Growing Agapanthus africanus – Blue African Lily

Blue African Lilies are not considered to be hardy, but thrive on the Oregon coast where temperatures are mild and USDA hardiness zones 9, 10, and 11. In areas that receive very light frost, plant bulbs deeper in the soil and cover well with mulch in the fall. agapanthusIn areas prone to more severe frost, grow in pots and winter indoors in a frost-protected area such as a shed.

Propagation is achieved by division of the bulbs (early spring) or by seed (early spring/late winter). Germination can take one to three months and plants started from seed are unlikely to bloom the first year or two.

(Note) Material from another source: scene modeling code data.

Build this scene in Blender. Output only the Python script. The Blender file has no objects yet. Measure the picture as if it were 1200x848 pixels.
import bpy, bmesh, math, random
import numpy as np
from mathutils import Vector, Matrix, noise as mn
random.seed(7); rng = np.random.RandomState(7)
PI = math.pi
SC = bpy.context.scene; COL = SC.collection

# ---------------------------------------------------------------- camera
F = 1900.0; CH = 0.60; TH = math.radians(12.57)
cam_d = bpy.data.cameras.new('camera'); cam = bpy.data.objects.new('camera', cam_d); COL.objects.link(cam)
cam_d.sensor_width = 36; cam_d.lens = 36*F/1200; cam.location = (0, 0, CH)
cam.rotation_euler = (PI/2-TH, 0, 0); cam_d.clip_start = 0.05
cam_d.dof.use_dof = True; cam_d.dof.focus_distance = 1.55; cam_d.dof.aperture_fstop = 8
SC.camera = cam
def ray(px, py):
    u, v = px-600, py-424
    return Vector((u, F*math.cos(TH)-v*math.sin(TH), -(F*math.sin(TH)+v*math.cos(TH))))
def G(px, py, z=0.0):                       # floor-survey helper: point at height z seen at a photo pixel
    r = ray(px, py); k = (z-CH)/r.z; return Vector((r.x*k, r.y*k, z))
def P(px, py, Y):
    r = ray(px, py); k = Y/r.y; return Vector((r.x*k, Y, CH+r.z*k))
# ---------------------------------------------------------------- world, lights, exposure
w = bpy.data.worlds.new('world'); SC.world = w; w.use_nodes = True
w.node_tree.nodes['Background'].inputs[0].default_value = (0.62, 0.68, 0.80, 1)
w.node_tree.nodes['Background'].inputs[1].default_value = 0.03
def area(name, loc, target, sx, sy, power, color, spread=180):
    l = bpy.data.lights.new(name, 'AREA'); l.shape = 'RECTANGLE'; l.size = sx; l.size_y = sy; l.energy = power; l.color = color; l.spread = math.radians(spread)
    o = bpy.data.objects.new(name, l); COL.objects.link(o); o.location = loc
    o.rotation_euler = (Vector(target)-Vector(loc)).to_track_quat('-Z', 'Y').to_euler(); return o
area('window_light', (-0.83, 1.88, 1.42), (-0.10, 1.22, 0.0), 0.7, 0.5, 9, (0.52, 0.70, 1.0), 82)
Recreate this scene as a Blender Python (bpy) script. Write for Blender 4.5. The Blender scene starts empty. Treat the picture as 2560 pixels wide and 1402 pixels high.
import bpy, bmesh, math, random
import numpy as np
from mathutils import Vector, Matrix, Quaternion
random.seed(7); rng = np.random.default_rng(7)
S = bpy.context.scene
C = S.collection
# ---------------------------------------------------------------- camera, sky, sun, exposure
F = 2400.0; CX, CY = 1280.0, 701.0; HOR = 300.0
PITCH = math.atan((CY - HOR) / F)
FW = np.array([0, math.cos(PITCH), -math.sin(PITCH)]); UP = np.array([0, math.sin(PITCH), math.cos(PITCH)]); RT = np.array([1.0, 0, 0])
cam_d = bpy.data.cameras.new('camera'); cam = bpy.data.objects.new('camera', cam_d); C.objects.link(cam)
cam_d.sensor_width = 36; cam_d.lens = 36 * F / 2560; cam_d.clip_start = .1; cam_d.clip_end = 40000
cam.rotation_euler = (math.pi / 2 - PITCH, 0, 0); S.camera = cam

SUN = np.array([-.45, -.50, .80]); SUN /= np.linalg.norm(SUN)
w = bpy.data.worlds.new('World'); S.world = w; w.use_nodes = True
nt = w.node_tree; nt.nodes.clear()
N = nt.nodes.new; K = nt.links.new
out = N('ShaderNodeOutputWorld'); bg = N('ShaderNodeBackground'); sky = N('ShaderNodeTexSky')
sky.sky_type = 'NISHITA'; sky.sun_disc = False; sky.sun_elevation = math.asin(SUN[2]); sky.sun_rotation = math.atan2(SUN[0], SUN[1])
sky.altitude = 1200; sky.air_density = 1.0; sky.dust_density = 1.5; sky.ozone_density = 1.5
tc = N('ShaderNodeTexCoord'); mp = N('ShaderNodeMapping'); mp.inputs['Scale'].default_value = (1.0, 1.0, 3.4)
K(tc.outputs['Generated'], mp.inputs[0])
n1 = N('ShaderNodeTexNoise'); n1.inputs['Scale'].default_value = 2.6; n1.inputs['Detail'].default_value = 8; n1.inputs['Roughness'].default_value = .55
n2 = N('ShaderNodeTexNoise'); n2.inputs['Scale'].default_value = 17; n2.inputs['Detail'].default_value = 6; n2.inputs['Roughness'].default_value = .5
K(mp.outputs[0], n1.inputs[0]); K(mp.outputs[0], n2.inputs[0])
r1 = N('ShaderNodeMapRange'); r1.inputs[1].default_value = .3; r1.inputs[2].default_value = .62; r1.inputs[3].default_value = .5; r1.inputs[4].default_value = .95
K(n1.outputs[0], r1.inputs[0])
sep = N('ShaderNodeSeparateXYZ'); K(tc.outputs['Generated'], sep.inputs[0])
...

Choose a sheltered sunny spot for your agapanthus with light well-draining soil. When growing in pots, plant the tuberous roots just below the soil surface and repot in spring if growth becomes crowded. Increased uniform watering is called for in spring and summer, while allowing the soil to be more dry is appropriate through the cooler seasons.

Fertilize freely through the blooming season (spring and summer).

Blue agapanthus reaches a height of 3 to 4 feet tall and grows in clumps. It makes for an especially breath-taking addition to a garden as a background plant. If growing in a small area, choose semi-dwarf variations such as blue 'Peter Pan' agapanthus.

Synonyms for Agapanthus africanus include Agapanthus umbellatus, Lily of the Nile, and Blue African Lily.